Friday, September 21, 2007

Yesterday I attempted to address the issue of why hands-on education is left out of the formal learning environment. It costs more. In essence, it is the same decision we make when we choose cheap consumer goods. We spend hard earned money on objects that are on their way to the landfill within weeks of their purchase. They make little or no real impact on the quality of our lives other than the temporary distraction they provide and the loss of time and money that could have been devoted to greater things.

So it is with education that fails to include the hands. Lessons are quickly forgotten as they are perceived to have very little real value or relevance in young lives. Even the things that are most important for children to learn are tuned out by children who become bored by the failure to engage their needs for movement and physical involvement. In the meantime, children are sorted by testing along the illusory hand/brain divide, and regardless of where a child falls along that divide, there is loss of culture, loss of understanding and loss of human potential.

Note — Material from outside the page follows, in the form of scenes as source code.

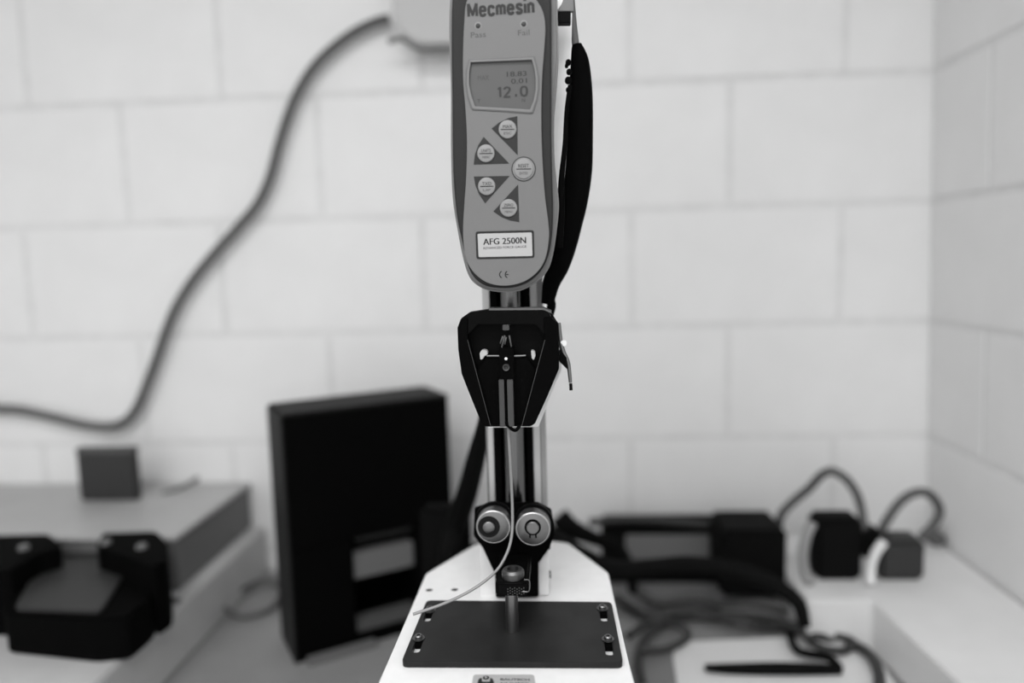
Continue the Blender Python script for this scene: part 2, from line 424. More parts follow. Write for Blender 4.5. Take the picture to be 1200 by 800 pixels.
ro, c, s, R, Y0 = roller(624.5, 620, 20.6, 0, 'right steel guide roller with a dark retaining clip round its axle')
a = P(624.3, 617.5, Y0)
turned('axle', (a.x, Y0-0.0035, a.z), [(0.0060, 0), (0.0068, 0.0008), (0.0068, 0.006)], M_steel, ro, 'Y', 32)
bm = bmesh.new(); lathe(bm, (a.x, Y0-0.0006, a.z), [(0.0088, 0), (0.0088, 0.0008)], 'Y', 36)
for dx in (-0.0032, 0.0032): add_box(bm, (a.x+dx-0.0009, Y0-0.0006, a.z-0.0118), (a.x+dx+0.0009, Y0+0.0002, a.z-0.007))
fin('retaining_clip', bm, M_blk, ro)
# carriage head (white) behind the gauge
prism('carriage_head', [(557, -60), (672, -60), (669.5, 60), (666, 120), (661, 180), (651, 225), (628, 318), (560, 318)], 0.769, 0.030, M_white, st, 0.001)
prism('carriage_plate', [(560, 372), (640, 372), (652, 385), (658, 400), (658, 433), (631, 500), (572, 501), (560, 470)], 0.762, 0.006, M_white, st, 0.0006)
prism('head_bracket', [(640, 13), (669, 13), (669, 27), (640, 27)], 0.735, 0.010, M_blk, st, 0.0006)
o = prism('bracket_gusset', [(652, 13), (658, 5), (662, -6), (672, -6), (672, 13)], 0.738, 0.006, M_dsteel, st, 0.0004)

# lever at the right of the carriage
lv = thing('release_lever', P(662, 457, 0.74), 'curved steel lever with dark tip at the right edge of the black head', 'lever')
tube('lever_arm', [P(655, 378, 0.752), P(656.5, 398, 0.75), P(660, 412, 0.748), P(665.5, 424, 0.746), P(667.5, 438, 0.745), P(668.5, 448, 0.745)], [0.002, 0.0026, 0.0026, 0.0022, 0.002, 0.0018], M_steel, lv)
prism('lever_grip', [(655, 410), (659, 413), (664, 419), (665, 433), (660, 428), (655, 423)], 0.742, 0.008, M_blk, lv, 0.0004)
tube('lever_tip', [P(668.8, 449, 0.745), P(669.2, 457, 0.745)], 0.0017, M_cblk, lv)
turned('lever_pivot', P(660.5, 402, 0.747), [(0.0032, 0), (0.0032, 0.003)], M_bright, lv, 'Y', 20)

# ---------------------------------------------------------------- slotted plate
pt = thing('slotted_plate', (-0.05, 0.71, BASE), 'black slotted steel plate bolted on the white stand base', 'plate')
q2 = lambda x, y: (PZ(x, y, PT).x, PZ(x, y, PT).y)
pout = rquad([q2(500.5, 703), q2(716, 705), q2(729.5, 775.5), q2(471, 774.5)], 0.006)
slots = []; bolts = []; ends = []
for bx, by, sx, sy in ((706, 713, 708.3, 726.5), (712.5, 749, 714.5, 766), (504, 715, 500, 726.5), (490.5, 748, 487, 763)):
    b = Vector(q2(bx, by)); e = Vector(q2(sx, sy)); bolts.append(b); ends.append(e)
    x0 = (b.x+e.x)/2-0.0024; slots.append(rrect(e.x-0.0044, e.y-0.0022, e.x+0.0044, b.y+0.002, 0.0035))
holed_top('plate_body', pout, slots, PT, 0.0063, M_plate, pt, 0.0006)
for b, e in zip(bolts, ends):
    box('slot_shadow_nut', (e.x-0.0040, e.y+0.0150, PT-0.0062), (e.x+0.0040, b.y+0.001, PT-0.0012), M_blkm, pt, 0.0004)  # matt black nut; the bolt's shadow in the slot is built into it
    turned('washer', (b.x, b.y, PT), [(0.0062, 0), (0.0062, 0.0011), (0.003, 0.0011)], M_dsteel, pt)
    turned('cap_screw', (b.x, b.y, PT+0.0011), [(0.0040, 0), (0.0041, 0.0022), (0.0034, 0.003), (0.0018, 0.003), (0.0016, 0.0012)], M_steel, pt)
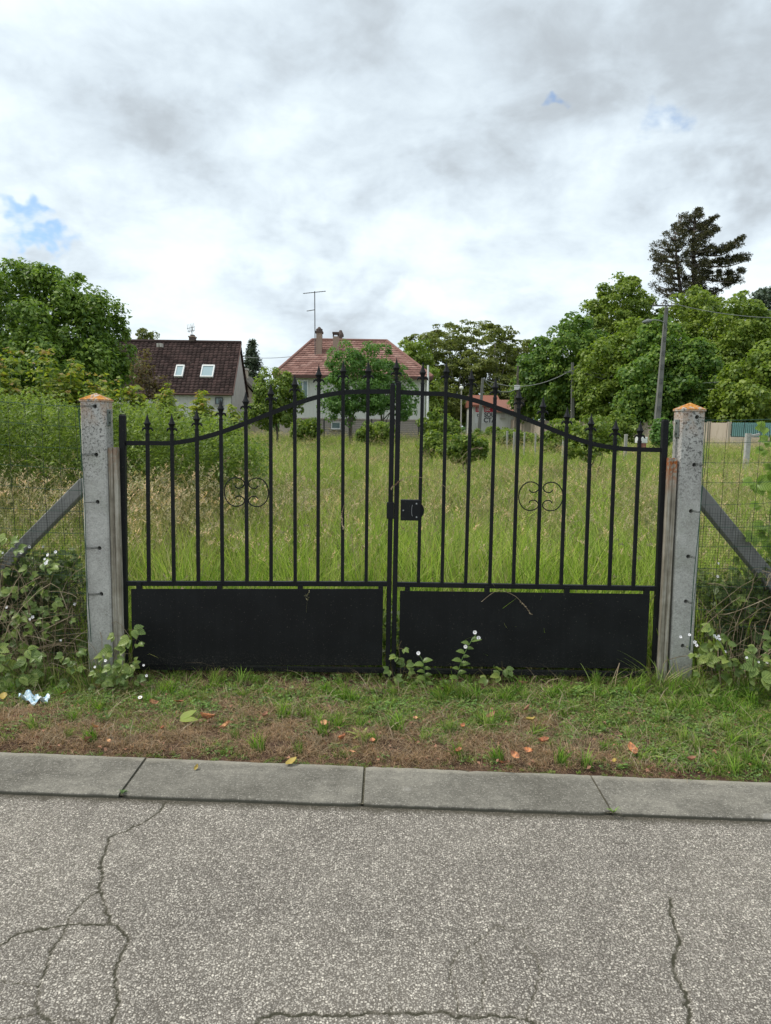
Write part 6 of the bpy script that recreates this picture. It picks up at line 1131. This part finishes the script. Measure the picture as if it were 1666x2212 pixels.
DL = [('pale orange curled leaf beside the left gate post bramble', 139, 1498, .045, 'dead'), ('upright orange leaf just right of the daisy', 329, 1519, .055, 'dead'), ('thin tan leaf behind the two fresh green leaves', 386, 1517, .055, 'dead'), ('crumpled tan leaf touching the fresh green leaves', 447, 1553, .07, 'dead'),
      ('salmon leaf right of the crumpled tan leaf', 489, 1570, .05, 'dead'), ('small orange leaf far left in the brown thatch', 203, 1571, .035, 'dead'), ('tiny orange leaf left below the green leaves', 352, 1573, .03, 'dead'), ('dark red leaf near the kerb at the left', 192, 1596, .04, 'deadb'), ('small pink leaf near the left kerb slab', 235, 1600, .025, 'dead'),
      ('round orange leaf before the left leaf of the gate', 702, 1563, .045, 'dead'), ('small dark brown pointed leaf before the left kick panel', 573, 1547, .045, 'deadb'), ('orange leaf left of the dandelion', 740, 1597, .055, 'dead'), ('small orange leaf touching the dandelion', 805, 1602, .04, 'dead'), ('reddish leaf just above the middle kerb joint', 762, 1625, .035, 'dead'),
      ('pale orange leaf left of centre right tuft', 897, 1552, .035, 'dead'), ('red orange leaf below the white campions', 1000, 1570, .035, 'dead'), ('brown leaf before the three leaved seedling', 1062, 1548, .05, 'deadb'), ('large brown leaf before the right kick panel', 1140, 1532, .065, 'deadb'), ('olive brown leaf under the large brown one', 1147, 1556, .045, 'deady'),
      ('bright orange oak like leaf in the right half', 1173, 1602, .05, 'dead'), ('orange leaf lying nearest the kerb in the right half', 1113, 1632, .045, 'dead'), ('pale and orange leaf at the kerb edge right of the middle', 1085, 1648, .045, 'dead'), ('flat pinkish leaf between two orange ones', 1143, 1623, .04, 'dead'), ('large folded orange leaf on the right of the verge', 1365, 1618, .065, 'dead'),
      ('brown leaf far right in the lush grass', 1493, 1643, .045, 'deadb'), ('small reddish leaf near the kerb right of centre', 990, 1623, .035, 'dead'), ('yellow leaf near the right kerb joint', 1328, 1645, .03, 'deady'), ('yellow leaf at the far left edge of the verge', 8, 1505, .05, 'deady'), ('dark brown leaf at the foot of the gate', 1130, 1478, .05, 'deadb')]
for k, (lb, x, y, L_, m) in enumerate(DL): dead_leaf(lb, x, y, L_*1.35, m, 100+k)
n_ = 420; x = rng.uniform(-2.3, 2.3, n_); y = kerb_far(x)+rng.uniform(.02, 1.1, n_)**1.2; c3 = np.stack([x, y, hz(x, y)+rng.uniform(.012, .03, n_)], 1)
v, f = leafquads(c3, rng.normal(0, .45, (n_, 3))+np.array([0, 0, 1]), rng.uniform(.012, .030, n_), .25, .7); me = npmesh('leaf_litter', v, f); o = link('leaf_litter', me, M['deadb']); tag(o, 'small brown crumbs of old leaves scattered through the verge', 'leaf litter', kind='stuff')
dead_leaf('yellow brown curled leaf lying on the middle kerb slab', 630, 1646, .07, 'deady', 201, .012); dead_leaf('small tan curled leaf lying on the kerb near the left joint', 425, 1658, .035, 'deady', 202, .008)
g_ = G(400, 1556, .03); root = empty('leaf_pair', g_); tag(root, 'pair of fresh smooth green leaves lying on the verge', 'leaf'); lf = leafmesh('leaf', .095, .042, 'fresh', .15, .1, 10, 3, 0)
put(lf, 'leaf', g_+Vector((-.03, 0, 0)), (0, -.35, 1), (1, .0, .12), root, 1.05); put(lf, 'leaf', g_+Vector((-.03, .01, .005)), (.1, -.5, 1), (.75, .45, .35), root, 1.0)
g_ = G(303, 1507, .035); root = empty('daisy', g_); tag(root, 'single small white daisy on the verge at the left', 'wildflower'); put(flower_mesh(.013, 12), 'petals', g_, (0, -.5, 1), (1, 0, 0), root); MB().tube([g_-Vector((0, 0, .035)), g_], .0012, 5).build('stem', M['stem_green'], root); MB().tube([g_+Vector((0, 0, 0)), g_+Vector((0, -.002, .004))], .004, 8).build('disc', M['yellow'], root)
g_ = G(76, 1507, .03); n_ = 22; m_ = 12; V = []; Fc = []
for a in range(n_+1):
    for b in range(m_+1):
        u, v = a/n_, b/m_; edge = 1-.18*math.sin(u*9+v*3); V.append(((u-.5)*.165, (v-.5)*.085*edge*(1-.5*(2*u-1)**2)+.01*math.sin(u*7)-.02*u, .012*math.sin(u*17+v*5)+.012*math.sin(v*13+u*9)+.01*math.cos(u*31)*math.sin(v*23)+rng.normal(0, .001)-.012*(u-.5)))
for a in range(n_):
    for b in range(m_): k = a*(m_+1)+b; Fc.append((k, k+1, k+m_+2, k+m_+1))
o = link('plastic_wrapper', npmesh('plastic_wrapper', V, Fc), M['litter'], None, g_); tag(o, 'crumpled blue and white plastic wrapper thrown on the grass at the left', 'litter')
# leaning stems that cross the gate
def stalk(label, pts, Yc, head=.1, seed=0):
    rg = random.Random(seed); pp = smooth(cp([(x, y, 0) for x, y in pts], Yc), 5); root = empty('grass_stalk', (pp[0].x, Yc, pp[0].z)); tag(root, label, 'grass stalk', 'single grass stalks crossing the gate'); MB().tube(pp, .0011, 4).build('stem', M['straw'], root); V = []; Fc = []
    L = 0; k0 = len(pp)-1
    for k in range(22):
        u = 1-k/21*head; i_ = u*(len(pp)-1); a = pp[int(i_)].lerp(pp[min(int(i_)+1, len(pp)-1)], i_-int(i_)); d = Vector((rg.gauss(0, 1), rg.gauss(0, .5), rg.gauss(0, 1))).normalized()*.009+(pp[-1]-pp[-4]).normalized()*.008; s_ = Vector((d.z, 0, -d.x))*.25; b = len(V); V += [a, a+d*.5+s_, a+d, a+d*.5-s_]; Fc.append((b, b+1, b+2, b+3))
    MB().add(V, Fc).build('seed_head', M['straw'], root)
stalk('nodding seed head hanging in front of the right kick panel', [(1040, 1300), (1075, 1276), (1110, 1286), (1130, 1305), (1147, 1326)], 4.62, .38, 1)
stalk('pinkish seed head touching the middle stiles above the lock', [(1000, 1105), (960, 1050), (900, 1030), (868, 1036), (846, 1055)], 4.62, .3, 2)
stalk('seed head hanging by the left leaf of the gate right of its middle', [(770, 1250), (760, 1160), (748, 1090), (739, 1110), (741, 1140)], 4.64, .3, 3)
stalk('thin stalk crossing the bars in the middle of the right leaf', [(905, 1150), (960, 1040), (1010, 975), (1040, 968)], 5.2, .3, 4)
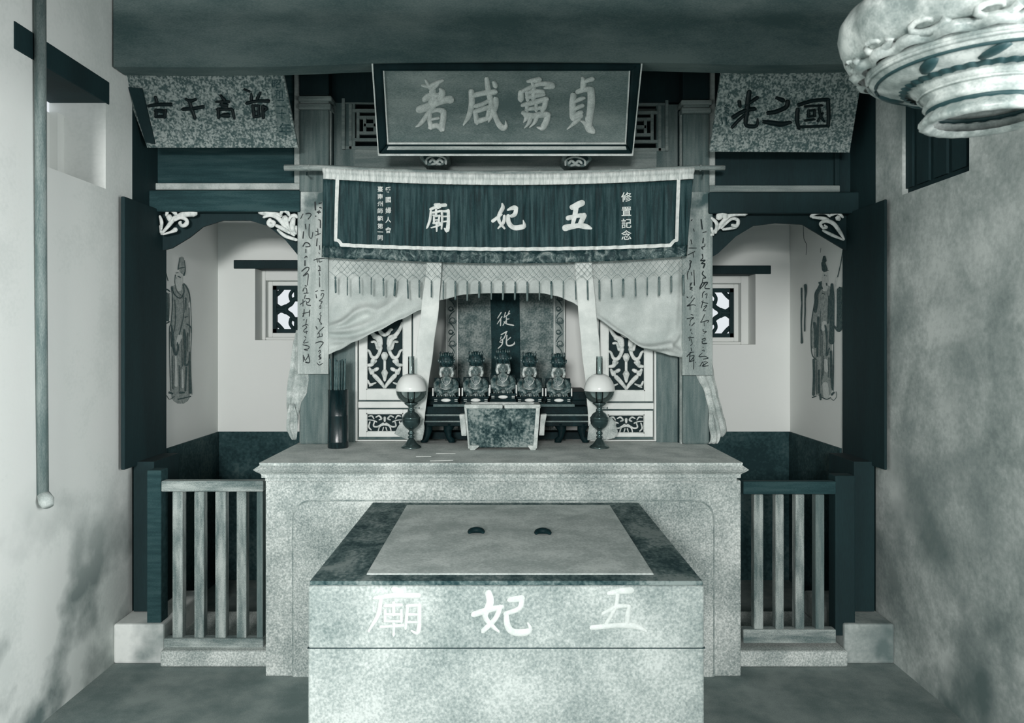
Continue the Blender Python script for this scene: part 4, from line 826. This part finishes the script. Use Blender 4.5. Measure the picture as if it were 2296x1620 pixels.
def make_statue():
    t = thing('deity_statue', 'x', 'statue', (0, 0, 0), 'five crowned seated goddess statues')
    MB().box(-.078, .078, -.052, .05, 0, .010).box(-.072, .072, -.047, .05, .010, .030).box(-.080, .080, -.054, .052, .030, .040).obj('plinth', BLACKF, t, bevel=.002)
    o = MB().ball((0, -.048, .020), .030, .006, .010).obj('oval_ornament', PALEO, t, smooth=True)
    MB().box(-.070, -.052, -.049, -.044, .013, .017).box(-.070, -.052, -.049, -.044, .022, .026).box(.052, .070, -.049, -.044, .013, .017).box(.052, .070, -.049, -.044, .022, .026).obj('inlay', CENSE, t, kind='stuff')
    MB().lathe([(.060, .040), (.066, .050), (.062, .064), (.050, .080), (.043, .100), (.042, .118), (.040, .130), (.028, .142), (.014, .150), (.012, .158)], (0, .0, 0), 24, sy=.66).obj('robed_body', FIGU, t, smooth=True)
    b_ = MB()
    for s_ in (-1, 1):
        b_.tube([(s_ * .046, -.008, .132), (s_ * .060, -.022, .105), (s_ * .056, -.042, .078), (s_ * .026, -.052, .064), (s_ * .008, -.052, .068)], [.014, .019, .021, .018, .010], 10)
        b_.tube([(s_ * .038, -.05, .07), (s_ * .046, -.052, .05), (s_ * .036, -.05, .042)], [.010, .012, .006], 8)
    b_.obj('sleeves', FIGU, t, smooth=True)
    b_ = MB()
    for i in range(5): b_.tube([((i - 2) * .020, -.046, .060), ((i - 2) * .026, -.051, .050), ((i - 2) * .028, -.050, .041)], [.003, .004, .003], 6)
    b_.tube([(-.030, -.028, .138), (-.018, -.038, .112), (0, -.042, .100), (.018, -.038, .112), (.030, -.028, .138)], .0035, 6)
    b_.tube([(-.040, -.040, .088), (0, -.050, .080), (.040, -.040, .088)], .0035, 6)
    b_.obj('robe_folds', CENSE if False else mat('statue_highlight', 96, 180, 40, .3, rough=.35, spec=.5), t, smooth=True)
    b_ = MB().ball((0, -.053, .070), .012, .009, .008)
    for i in range(4): b_.tube([(-.009 + i * .006, -.058, .074), (-.008 + i * .0055, -.063, .070), (-.007 + i * .005, -.060, .065)], .0028, 6)
    b_.obj('hands', mat('statue_skin', 56, 112, 30, .2, rough=.35, spec=.5), t, smooth=True)
    f = MB().lathe([(.004, -.027), (.012, -.024), (.018, -.014), (.021, 0), (.020, .012), (.014, .022), (.004, .026)], (0, -.006, .176), 20, sy=1.0)
    f.tube([(0, -.0265, .180), (0, -.031, .172), (0, -.0265, .169)], [.002, .0042, .003], 8)
    for s_ in (-1, 1): f.tube([(s_ * .0215, -.004, .182), (s_ * .0235, -.004, .176), (s_ * .021, -.005, .166)], [.003, .0045, .002], 6)
    f.tube([(-.006, -.0235, .1625), (0, -.0262, .162), (.006, -.0235, .1625)], .0018, 6)
    f.obj('head', MATS['statue_skin'], t, smooth=True)
    e = MB()
    for s_ in (-1, 1): e.ball((s_ * .0085, -.0255, .1795), .0042, .0016, .0016, 8, 5); e.tube([(s_ * .0035, -.0262, .185), (s_ * .009, -.0252, .187), (s_ * .0145, -.022, .1845)], .0011, 5)
    e.obj('eyes', DARKW, t)
    h = MB().tube([(-.030, -.004, .146), (-.037, .0, .165), (-.035, .002, .188), (-.020, .0, .203), (0, -.002, .207), (.020, .0, .203), (.035, .002, .188), (.037, .0, .165), (.030, -.004, .146)], [.008, .010, .010, .009, .008, .009, .010, .010, .008], 8)
    h.ball((0, .010, .178), .030, .022, .030); h.obj('hood', MATS['statue_highlight'], t, smooth=True)
    c_ = MB().lathe([(.026, .203), (.033, .210), (.039, .226), (.041, .246), (.037, .262), (.026, .276), (.012, .284)], (0, 0, 0), 30, lobes=10, amp=.12)
    c_.obj('crown', CROWN, t, smooth=True)
    c_ = MB(); random.seed(3)
    for i in range(11):
        a_ = math.pi * (i / 10) ; c_.ball((math.cos(a_) * .041, -math.sin(a_) * .036, .232 + .012 * (i % 2)), .006, .005, .006, 8, 5)
    for i in range(7):
        a_ = math.pi * ((i + .5) / 7); c_.ball((math.cos(a_) * .036, -math.sin(a_) * .03, .262 + .012 * math.sin(a_)), .0055, .005, .008, 8, 5)
    for i in range(9):
        a_ = math.pi * (i / 8); c_.tube([(math.cos(a_) * .036, -math.sin(a_) * .030, .255), (math.cos(a_) * .042, -math.sin(a_) * .034, .272), (math.cos(a_) * .038, -math.sin(a_) * .03, .286 + .004 * (i % 2))], [.004, .0035, .0015], 5)
    c_.tube([(0, -.038, .215), (0, -.043, .232), (0, -.040, .25)], [.004, .008, .003], 8)
    for s_ in (-1, 1): c_.tube([(s_ * .036, 0, .222), (s_ * .048, -.004, .234), (s_ * .050, -.004, .248)], [.004, .006, .003], 6); c_.tube([(s_ * .036, 0, .218), (s_ * .041, -.004, .200), (s_ * .040, -.006, .176)], [.003, .003, .0025], 5)
    c_.obj('crown_pompoms', mat('crown_bobbles', 24, 96, 60, .4, rough=.3, spec=.6), t, smooth=True)
    b_ = MB().box(-.078, .078, .040, .052, .040, .140).box(-.078, -.066, -.03, .05, .040, .080).box(.066, .078, -.03, .05, .040, .080)
    b_.obj('throne', BLACKF, t, bevel=.004)
    MB().box(-.083, -.076, -.034, -.028, .042, .086).box(.076, .083, -.034, -.028, .042, .086).obj('throne_edge', PALEO, t)
    return t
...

This is one of those things that you understand easily if you have been involved in making things and learning through your hands. It is one of those things that you may never understand if you haven't had that chance. I can point to countless examples of highly educated men and women who through the good graces of family and friends have been encouraged to pick up some tools and discover the great depths of their human character... potential that had lain hidden and dormant as a result of their education. There is the greater tragedy of the poor... A story our cities tell... vast human potential left dormant amongst buildings of an earlier age in which craftsmen carved, and constructed great beauty to last generations, using skills that are now abandoned.

So, there at the end of your arms are objects of great sensitivity and expression. We take them for granted each day. The fingers at the keyboard, trained to act in seamless harmony with thought hit every letter as intended(most of the time). A revolution can start one woman or man, two hands at a time. Take a moment to observe and a moment to wonder. You may discover something very important.